Когда я первый раз начала читать Асара Эппеля* (это был «Дробленый сатана»), я заволновалась. Когда я дошла до описания воздушного, полного одушевленных воспоминаний чердака, обманчивой пустоты темного погреба и картофелины в нем, я всхлипнула от тихого восторга, а когда дочитала до конца, со мной случился небольшой приступ IBS, который у многих людей (к большому неудобству) сопровождает сильное эмоциональное переживание. Так произошло мое первое знакомство с прозой Асара Эппеля.

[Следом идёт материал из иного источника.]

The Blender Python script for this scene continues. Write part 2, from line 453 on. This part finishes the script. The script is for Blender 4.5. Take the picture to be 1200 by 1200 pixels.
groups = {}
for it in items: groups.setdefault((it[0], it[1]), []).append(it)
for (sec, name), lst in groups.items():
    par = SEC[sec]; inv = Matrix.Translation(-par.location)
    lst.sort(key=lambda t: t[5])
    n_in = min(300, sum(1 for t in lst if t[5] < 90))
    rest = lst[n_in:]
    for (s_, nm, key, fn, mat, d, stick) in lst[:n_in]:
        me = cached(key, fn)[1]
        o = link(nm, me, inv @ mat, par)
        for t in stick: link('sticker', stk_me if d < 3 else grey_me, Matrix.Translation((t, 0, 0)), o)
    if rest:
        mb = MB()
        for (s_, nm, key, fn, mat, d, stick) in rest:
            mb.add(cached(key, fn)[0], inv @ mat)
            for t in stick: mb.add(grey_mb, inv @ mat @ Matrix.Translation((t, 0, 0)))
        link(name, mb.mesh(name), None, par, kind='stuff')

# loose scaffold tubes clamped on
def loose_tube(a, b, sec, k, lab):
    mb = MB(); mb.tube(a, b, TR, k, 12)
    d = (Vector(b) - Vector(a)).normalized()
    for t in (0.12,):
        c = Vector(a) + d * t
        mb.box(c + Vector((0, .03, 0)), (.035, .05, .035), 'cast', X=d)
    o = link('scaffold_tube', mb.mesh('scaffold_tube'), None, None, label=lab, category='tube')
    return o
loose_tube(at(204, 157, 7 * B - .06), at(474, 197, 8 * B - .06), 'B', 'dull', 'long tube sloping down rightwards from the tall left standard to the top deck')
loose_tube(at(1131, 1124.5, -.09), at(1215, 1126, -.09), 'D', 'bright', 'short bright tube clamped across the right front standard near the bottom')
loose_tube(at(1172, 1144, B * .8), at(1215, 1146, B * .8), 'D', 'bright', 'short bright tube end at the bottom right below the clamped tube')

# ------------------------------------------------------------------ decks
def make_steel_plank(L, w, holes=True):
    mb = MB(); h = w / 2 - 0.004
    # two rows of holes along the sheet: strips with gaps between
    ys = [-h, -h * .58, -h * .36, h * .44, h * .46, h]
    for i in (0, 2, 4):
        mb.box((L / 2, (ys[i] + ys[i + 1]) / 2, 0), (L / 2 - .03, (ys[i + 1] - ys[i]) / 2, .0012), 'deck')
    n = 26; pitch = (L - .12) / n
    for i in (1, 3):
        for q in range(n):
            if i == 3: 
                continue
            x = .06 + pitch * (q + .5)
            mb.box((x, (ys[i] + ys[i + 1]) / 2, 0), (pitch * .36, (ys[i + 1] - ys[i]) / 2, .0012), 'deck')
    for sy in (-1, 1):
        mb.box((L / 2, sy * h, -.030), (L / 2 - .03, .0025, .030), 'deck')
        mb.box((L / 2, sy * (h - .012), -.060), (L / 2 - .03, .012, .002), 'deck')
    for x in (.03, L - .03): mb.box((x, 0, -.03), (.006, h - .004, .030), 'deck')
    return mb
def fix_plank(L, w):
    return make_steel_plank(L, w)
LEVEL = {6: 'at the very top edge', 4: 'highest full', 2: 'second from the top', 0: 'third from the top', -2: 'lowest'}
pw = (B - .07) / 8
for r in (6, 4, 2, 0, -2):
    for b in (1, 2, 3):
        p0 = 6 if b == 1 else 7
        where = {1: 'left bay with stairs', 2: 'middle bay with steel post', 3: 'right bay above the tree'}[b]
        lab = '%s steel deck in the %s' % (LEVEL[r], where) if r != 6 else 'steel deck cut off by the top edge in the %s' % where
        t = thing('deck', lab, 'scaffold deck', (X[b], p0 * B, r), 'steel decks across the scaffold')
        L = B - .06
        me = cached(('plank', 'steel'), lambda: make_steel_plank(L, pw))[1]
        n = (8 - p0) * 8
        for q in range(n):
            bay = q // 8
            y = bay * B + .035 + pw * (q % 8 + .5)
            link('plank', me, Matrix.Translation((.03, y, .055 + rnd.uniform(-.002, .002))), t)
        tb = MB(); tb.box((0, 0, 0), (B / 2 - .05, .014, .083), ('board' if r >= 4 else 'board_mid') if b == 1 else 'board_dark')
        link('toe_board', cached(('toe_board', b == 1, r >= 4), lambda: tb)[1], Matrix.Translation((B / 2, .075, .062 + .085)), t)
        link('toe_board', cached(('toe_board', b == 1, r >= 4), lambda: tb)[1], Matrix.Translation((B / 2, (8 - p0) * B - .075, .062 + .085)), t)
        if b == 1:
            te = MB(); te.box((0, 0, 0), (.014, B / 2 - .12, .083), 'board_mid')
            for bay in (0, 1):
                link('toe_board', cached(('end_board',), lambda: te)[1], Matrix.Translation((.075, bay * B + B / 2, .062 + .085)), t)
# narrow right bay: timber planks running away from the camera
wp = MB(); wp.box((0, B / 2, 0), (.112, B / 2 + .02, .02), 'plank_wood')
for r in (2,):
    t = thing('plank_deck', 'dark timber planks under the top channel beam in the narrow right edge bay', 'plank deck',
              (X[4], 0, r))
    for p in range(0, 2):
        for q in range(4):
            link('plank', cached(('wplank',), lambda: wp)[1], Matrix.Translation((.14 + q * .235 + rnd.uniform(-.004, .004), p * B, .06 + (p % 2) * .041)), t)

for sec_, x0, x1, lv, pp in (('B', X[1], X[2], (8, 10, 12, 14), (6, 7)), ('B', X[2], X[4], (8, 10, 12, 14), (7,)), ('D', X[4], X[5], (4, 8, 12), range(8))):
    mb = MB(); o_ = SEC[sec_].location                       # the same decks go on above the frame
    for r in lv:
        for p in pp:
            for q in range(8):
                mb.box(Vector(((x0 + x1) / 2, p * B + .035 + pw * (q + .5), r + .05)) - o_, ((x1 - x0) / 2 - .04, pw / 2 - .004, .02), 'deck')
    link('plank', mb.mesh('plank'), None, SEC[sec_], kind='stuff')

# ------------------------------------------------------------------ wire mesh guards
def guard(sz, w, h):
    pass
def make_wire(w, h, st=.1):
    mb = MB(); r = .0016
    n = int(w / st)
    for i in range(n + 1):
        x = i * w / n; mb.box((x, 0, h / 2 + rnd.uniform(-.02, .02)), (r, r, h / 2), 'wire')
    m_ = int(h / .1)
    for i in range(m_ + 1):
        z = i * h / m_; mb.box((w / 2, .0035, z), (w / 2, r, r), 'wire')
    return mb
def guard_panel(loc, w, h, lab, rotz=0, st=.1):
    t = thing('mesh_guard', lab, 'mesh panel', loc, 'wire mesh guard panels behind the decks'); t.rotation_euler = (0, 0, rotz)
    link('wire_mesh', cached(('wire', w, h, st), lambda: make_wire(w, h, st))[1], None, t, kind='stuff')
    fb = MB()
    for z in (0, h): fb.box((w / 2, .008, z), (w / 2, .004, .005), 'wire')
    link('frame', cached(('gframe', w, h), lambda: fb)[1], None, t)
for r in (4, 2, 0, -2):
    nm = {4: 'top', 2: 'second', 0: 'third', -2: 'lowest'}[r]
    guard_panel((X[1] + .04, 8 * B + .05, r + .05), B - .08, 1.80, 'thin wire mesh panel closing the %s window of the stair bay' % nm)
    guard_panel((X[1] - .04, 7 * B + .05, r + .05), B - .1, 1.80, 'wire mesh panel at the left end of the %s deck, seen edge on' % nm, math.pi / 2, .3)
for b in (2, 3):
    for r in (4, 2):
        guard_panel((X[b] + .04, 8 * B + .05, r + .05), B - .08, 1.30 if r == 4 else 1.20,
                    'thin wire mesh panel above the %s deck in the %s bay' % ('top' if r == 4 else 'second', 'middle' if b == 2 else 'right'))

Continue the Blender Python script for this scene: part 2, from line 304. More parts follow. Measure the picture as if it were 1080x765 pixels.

Давайте я вам прочту этот кусочек про погреб. Он не имеет особого отношения к сюжету, но просто потрясает осязаемым литературным мастерством. «А он, (погреб – АК) меж тем, и так ведет себя сомнительно, прикидываясь черной нестворожившейся почвой, отчего хранимое обманывается, отчаянно пялится в темноту набухшими глазками, пускает из себя луковые перья, бледные картофельные корни и сует их, сует, неоправданно принимая пустой мрак за необходимую для вырастания черную глину».
Да кто он такой – так писать! Из ничего, из темноты, из пустого мрака – такое вылепить, да еще заставлять любоваться и ласково поглаживать каждую мелкую деталюшку этого «ничего»!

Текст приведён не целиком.